- TASK REQUIREMENTS: Return all of the data exactly as written, without the pictures.

- AVAILABLE DATA:
☆ ☆ ☆ ☆ ☆
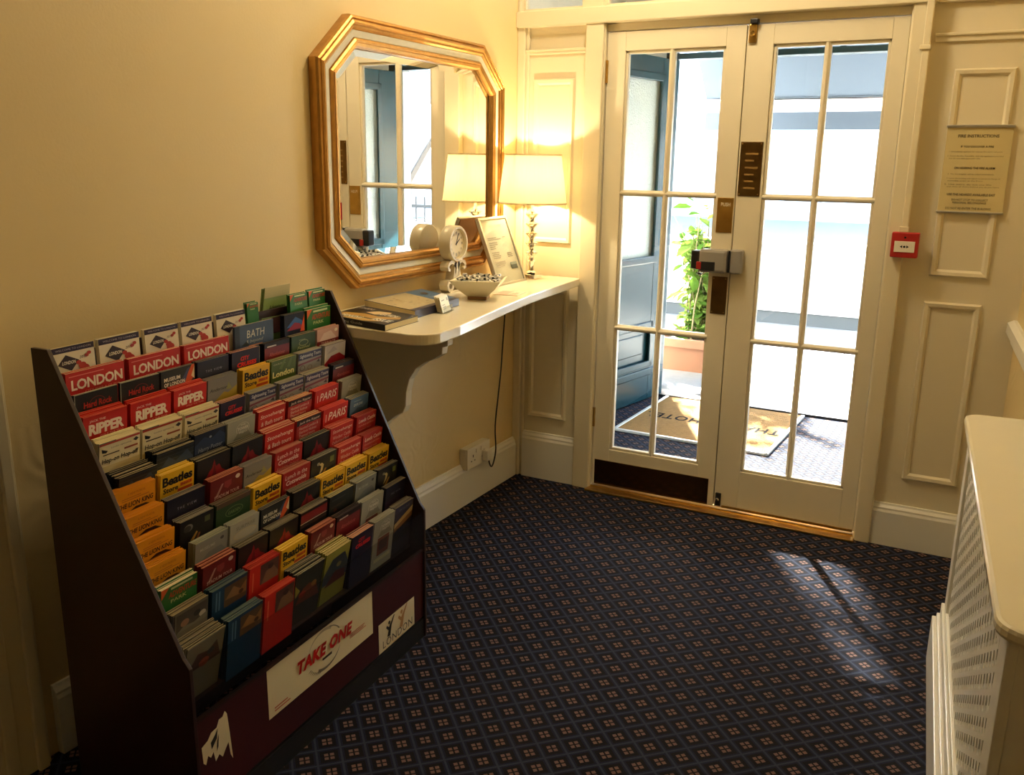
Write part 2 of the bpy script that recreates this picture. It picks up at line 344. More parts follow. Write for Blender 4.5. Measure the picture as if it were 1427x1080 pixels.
# ------------------------------------------------------------------ glazed inner doors (structure)
ZT, Z1, Z2, ZB = 1.925, 1.352, .767, .198
def inner_door(name, x0, x1, ga, gb, gm):
    d = sempty(name, (x0, 0, 0)); X = lambda x: x - x0
    MB().box(X(x0), X(ga), -.004, .038, .022, 2.0).build('stile', DOORP, d, bevel=.002)
    MB().box(X(gb), X(x1), -.004, .038, .022, 2.0).build('stile', DOORP, d, bevel=.002)
    MB().box(X(ga), X(gb), -.004, .038, ZT, 2.0).build('top_rail', DOORP, d, bevel=.002)
    MB().box(X(ga), X(gb), -.004, .038, .022, ZB).build('bottom_rail', DOORP, d, bevel=.002)
    def bar(a, b, c, e, vert):
        m = MB(); k = (b-a)/2 if vert else (e-c)/2
        if vert: pr = [(X(a), .028), (X(a), .008), (X((a+b)/2)-.003, -.003), (X((a+b)/2)+.003, -.003), (X(b), .008), (X(b), .028)]; m.prism(pr, c, e, lambda p, q, t: (p, q, t))
        else: pr = [(c, .028), (c, .008), ((c+e)/2-.003, -.0025), ((c+e)/2+.003, -.0025), (e, .008), (e, .028)]; m.prism(pr, X(a), X(b), lambda p, q, t: (t, q, p))
        return m.build('muntin', DOORP, d)
    bar(gm-.012, gm+.012, ZB, ZT, True)
    for z in (Z1, Z2): bar(ga, gb, z-.012, z+.012, False)
    # glazing bead round the glass
    m = MB()
    for (a, b, c, e) in ((ga, gb, ZB, ZB+.012), (ga, gb, ZT-.012, ZT), (ga, ga+.012, ZB, ZT), (gb-.012, gb, ZB, ZT)): m.box(X(a), X(b), .004, .03, c, e)
    m.build('glazing_bead', DOORP, d, bevel=.003)
    for (a, b) in ((ga, gm), (gm, gb)):
        for (c, e) in ((ZB, Z2), (Z2, Z1), (Z1, ZT)):
            MB().box(X(a), X(b), .016, .020, c, e).build('pane', GLASS, d)
    return d
dl = inner_door('door_1', .4125, .9895, .493, .912, .692)
dr = inner_door('door_2', .9935, 1.5735, 1.096, 1.518, 1.296)
# furniture of the left leaf
X = lambda x: x - .4125
MB().box(X(.425), X(.964), -.007, -.003, .024, .143).build('kick_plate', mat('kick_plate_brass', (.24, .14, .05), .14, 1.0, bump=(14, .02)), dl, bevel=.001)
def plate(name, par, a, b, z0, z1, m):
    p = MB().box(a, b, -.0075, -.003, z0, z1).build(name, m, par, bevel=.0015)
    s = MB()
    for x in (a+.007, b-.007):
        for z in (z0+.008, z1-.008): s.lathe([(.0028, 0), (.0028, .001), (0, .0018)], 8, (0, 0, 0)); s.v[-24:] = [(x+v[0], -.0075-v[2], z+v[1]) for v in s.v[-24:]]
    s.build('screw', BRASS, p); return p
pp = plate('push_plate', dl, X(.920), X(.986), 1.206, 1.346, BRASS)
pr_ = Print(.066, lambda x, y, h: (X(.920)+x, -.0076-h, 1.346-y)); pr_.text('PUSH', .24, .3, .82, .52, (235, 225, 190), .012); pr_.build('lettering', pp)
plate('finger_plate', dl, X(.920), X(.984), .87, 1.026, BRASSD)
lk = MB().box(X(.872), X(.990), -.062, -.004, 1.045, 1.140).build('door_lock', GREYP, dl, bevel=.012)
lk['label'] = 'grey surface-mounted lock case with black end and red button'
MB().box(X(.838), X(.878), -.056, -.006, 1.056, 1.132).build('lock_end', BLACK, lk, bevel=.006)
MB().box(X(.880), X(.942), -.0655, -.058, 1.054, 1.090).build('lock_window', BLACK, lk, bevel=.002)
MB().box(X(.866), X(.886), -.069, -.058, 1.058, 1.088).build('lock_button', REDP, lk, bevel=.002)
MB().tube([(X(.9), -.03, 1.046), (X(.885), -.04, 1.036), (X(.868), -.04, 1.04)], .003, 6).build('lock_pull', CHROME, lk)
for z in (1.80, .30): MB().lathe([(.006, 0), (.006, .09)], 10, (X(.414), -.008, z)).build('hinge', BRASS, dl)
# furniture of the right leaf
Y2 = lambda x: x - .9935
MB().box(Y2(.976), Y2(1.01), .0385, .05, .03, 1.99).build('meeting_bead', DOORP, dr, bevel=.003)  # unseen strip added to stop light leaking between the leaves
bp_ = plate('sign_plate', dr, Y2(.999), Y2(1.087), 1.354, 1.565, BRASSD)
pr_ = Print(.088, lambda x, y, h: (Y2(.999)+x, -.0076-h, 1.565-y))
for k in range(6): pr_.lines(.25, .45+.3*k, .85, .62+.3*k, 1, (150, 118, 66), k)
pr_.build('engraving', bp_)
kp = MB().box(Y2(.996), Y2(1.046), -.05, -.004, 1.046, 1.142).build('lock_keep', GREYP, dr, bevel=.006)
MB().box(Y2(.994), Y2(1.0), -.056, -.004, 1.05, 1.138).build('keep_lip', BLACK, kp)
tb = MB().box(Y2(1.000), Y2(1.030), -.014, -.003, 1.932, 2.0).build('top_bolt', BRASS, dr, bevel=.003)
MB().lathe([(.009, 0), (.011, .012), (.006, .02)], 12).build('bolt_knob', BRASS, tb, loc=(Y2(1.015), -.014, 1.965), rot=(pi/2, 0, 0))
MB().box(Y2(1.006), Y2(1.036), -.03, .0, 2.0, 2.018).build('bolt_keep', BLACK, tb, bevel=.003)
bb = MB().box(Y2(1.000), Y2(1.024), -.014, -.003, .03, .088).build('bottom_bolt', BLACK, dr, bevel=.003)
MB().lathe([(.006, 0), (.008, .01), (.005, .016)], 10).build('bolt_knob', CHROME, bb, loc=(Y2(1.012), -.014, .062), rot=(pi/2, 0, 0))
MB().box(Y2(1.03), Y2(1.57), -.010, -.003, .024, .034).build('weather_bar', BRASS, dr)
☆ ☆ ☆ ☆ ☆
- THE RESPONSE:
Write part 2 of the bpy script that recreates this picture. It picks up at line 344. More parts follow. Write for Blender 4.5. Measure the picture as if it were 1427x1080 pixels.
# ------------------------------------------------------------------ glazed inner doors (structure)
ZT, Z1, Z2, ZB = 1.925, 1.352, .767, .198
def inner_door(name, x0, x1, ga, gb, gm):
    d = sempty(name, (x0, 0, 0)); X = lambda x: x - x0
    MB().box(X(x0), X(ga), -.004, .038, .022, 2.0).build('stile', DOORP, d, bevel=.002)
    MB().box(X(gb), X(x1), -.004, .038, .022, 2.0).build('stile', DOORP, d, bevel=.002)
    MB().box(X(ga), X(gb), -.004, .038, ZT, 2.0).build('top_rail', DOORP, d, bevel=.002)
    MB().box(X(ga), X(gb), -.004, .038, .022, ZB).build('bottom_rail', DOORP, d, bevel=.002)
    def bar(a, b, c, e, vert):
        m = MB(); k = (b-a)/2 if vert else (e-c)/2
        if vert: pr = [(X(a), .028), (X(a), .008), (X((a+b)/2)-.003, -.003), (X((a+b)/2)+.003, -.003), (X(b), .008), (X(b), .028)]; m.prism(pr, c, e, lambda p, q, t: (p, q, t))
        else: pr = [(c, .028), (c, .008), ((c+e)/2-.003, -.0025), ((c+e)/2+.003, -.0025), (e, .008), (e, .028)]; m.prism(pr, X(a), X(b), lambda p, q, t: (t, q, p))
        return m.build('muntin', DOORP, d)
    bar(gm-.012, gm+.012, ZB, ZT, True)
    for z in (Z1, Z2): bar(ga, gb, z-.012, z+.012, False)
    # glazing bead round the glass
    m = MB()
    for (a, b, c, e) in ((ga, gb, ZB, ZB+.012), (ga, gb, ZT-.012, ZT), (ga, ga+.012, ZB, ZT), (gb-.012, gb, ZB, ZT)): m.box(X(a), X(b), .004, .03, c, e)
    m.build('glazing_bead', DOORP, d, bevel=.003)
    for (a, b) in ((ga, gm), (gm, gb)):
        for (c, e) in ((ZB, Z2), (Z2, Z1), (Z1, ZT)):
            MB().box(X(a), X(b), .016, .020, c, e).build('pane', GLASS, d)
    return d
dl = inner_door('door_1', .4125, .9895, .493, .912, .692)
dr = inner_door('door_2', .9935, 1.5735, 1.096, 1.518, 1.296)
# furniture of the left leaf
X = lambda x: x - .4125
MB().box(X(.425), X(.964), -.007, -.003, .024, .143).build('kick_plate', mat('kick_plate_brass', (.24, .14, .05), .14, 1.0, bump=(14, .02)), dl, bevel=.001)
def plate(name, par, a, b, z0, z1, m):
    p = MB().box(a, b, -.0075, -.003, z0, z1).build(name, m, par, bevel=.0015)
    s = MB()
    for x in (a+.007, b-.007):
        for z in (z0+.008, z1-.008): s.lathe([(.0028, 0), (.0028, .001), (0, .0018)], 8, (0, 0, 0)); s.v[-24:] = [(x+v[0], -.0075-v[2], z+v[1]) for v in s.v[-24:]]
    s.build('screw', BRASS, p); return p
pp = plate('push_plate', dl, X(.920), X(.986), 1.206, 1.346, BRASS)
pr_ = Print(.066, lambda x, y, h: (X(.920)+x, -.0076-h, 1.346-y)); pr_.text('PUSH', .24, .3, .82, .52, (235, 225, 190), .012); pr_.build('lettering', pp)
plate('finger_plate', dl, X(.920), X(.984), .87, 1.026, BRASSD)
lk = MB().box(X(.872), X(.990), -.062, -.004, 1.045, 1.140).build('door_lock', GREYP, dl, bevel=.012)
lk['label'] = 'grey surface-mounted lock case with black end and red button'
MB().box(X(.838), X(.878), -.056, -.006, 1.056, 1.132).build('lock_end', BLACK, lk, bevel=.006)
MB().box(X(.880), X(.942), -.0655, -.058, 1.054, 1.090).build('lock_window', BLACK, lk, bevel=.002)
MB().box(X(.866), X(.886), -.069, -.058, 1.058, 1.088).build('lock_button', REDP, lk, bevel=.002)
MB().tube([(X(.9), -.03, 1.046), (X(.885), -.04, 1.036), (X(.868), -.04, 1.04)], .003, 6).build('lock_pull', CHROME, lk)
for z in (1.80, .30): MB().lathe([(.006, 0), (.006, .09)], 10, (X(.414), -.008, z)).build('hinge', BRASS, dl)
# furniture of the right leaf
Y2 = lambda x: x - .9935
MB().box(Y2(.976), Y2(1.01), .0385, .05, .03, 1.99).build('meeting_bead', DOORP, dr, bevel=.003)  # unseen strip added to stop light leaking between the leaves
bp_ = plate('sign_plate', dr, Y2(.999), Y2(1.087), 1.354, 1.565, BRASSD)
pr_ = Print(.088, lambda x, y, h: (Y2(.999)+x, -.0076-h, 1.565-y))
for k in range(6): pr_.lines(.25, .45+.3*k, .85, .62+.3*k, 1, (150, 118, 66), k)
pr_.build('engraving', bp_)
kp = MB().box(Y2(.996), Y2(1.046), -.05, -.004, 1.046, 1.142).build('lock_keep', GREYP, dr, bevel=.006)
MB().box(Y2(.994), Y2(1.0), -.056, -.004, 1.05, 1.138).build('keep_lip', BLACK, kp)
tb = MB().box(Y2(1.000), Y2(1.030), -.014, -.003, 1.932, 2.0).build('top_bolt', BRASS, dr, bevel=.003)
MB().lathe([(.009, 0), (.011, .012), (.006, .02)], 12).build('bolt_knob', BRASS, tb, loc=(Y2(1.015), -.014, 1.965), rot=(pi/2, 0, 0))
MB().box(Y2(1.006), Y2(1.036), -.03, .0, 2.0, 2.018).build('bolt_keep', BLACK, tb, bevel=.003)
bb = MB().box(Y2(1.000), Y2(1.024), -.014, -.003, .03, .088).build('bottom_bolt', BLACK, dr, bevel=.003)
MB().lathe([(.006, 0), (.008, .01), (.005, .016)], 10).build('bolt_knob', CHROME, bb, loc=(Y2(1.012), -.014, .062), rot=(pi/2, 0, 0))
MB().box(Y2(1.03), Y2(1.57), -.010, -.003, .024, .034).build('weather_bar', BRASS, dr)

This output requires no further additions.